The creative bottom line, however, is that this is a series that, to the last, has demanded some form of investment in the fate of a pixellated raccoon; as an admirably well-adjusted pal put it, "I have limited hours on this Earth, and spending 34,649 of them watching CG buildings being smashed does not appeal to me." (In Endgame's defence, its final battle takes place around the same dismal, uninhabited wasteland as Infinity War - a fine visual analogue for where we might now be in the culture wars - so any collateral damage will be limited to your eardrums.) I can grudgingly admire the logistical achievement - that boxset will look impressive under the Christmas tree - but forgive me for not wanting to cheer wildly as the studios abandon the practice of making movies for grown-ups and instead persist in clubbing us over the head with monthly bouts of Lite-Brite spectacle intended to reduce us to goggle-eyed, credulous infants. One of the reasons the MCU films have reopened the desperately dull debate around spoilers (another crime) is that they've been so easily spoiled: their effects ephemeral, their narrative chicanery flimsy, they beg to be knocked down as Thor does Thanos. Endgame's self-justification extends to a long walk around the VFX houses and a final zigzag up the garden path - past characters we were never properly introduced to, characters who were barely even there - intended to lend an epic dimension to a decade-long soap opera that ultimately came down to a gesture as arbitrary and trivial as a billionaire clicking his fingers.

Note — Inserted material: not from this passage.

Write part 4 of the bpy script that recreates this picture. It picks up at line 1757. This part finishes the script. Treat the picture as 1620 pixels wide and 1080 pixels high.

Our rattled corporate overlords can rest easy knowing that a significant swathe of humankind is still prepared to respond so favourably to such nothings; yet faced, over three hours more exhausting than exhilarating, with the prospect of showtimes opening up, hundreds of creatives being freed to pursue more adventurous and challenging work, and indeed of the return of an entirely organic, non-CG Mark Ruffalo, I found my thoughts aligning not with Cap'n America, but Captain Sensible: glad it's all over.
Avengers: Endgame is now playing in cinemas nationwide.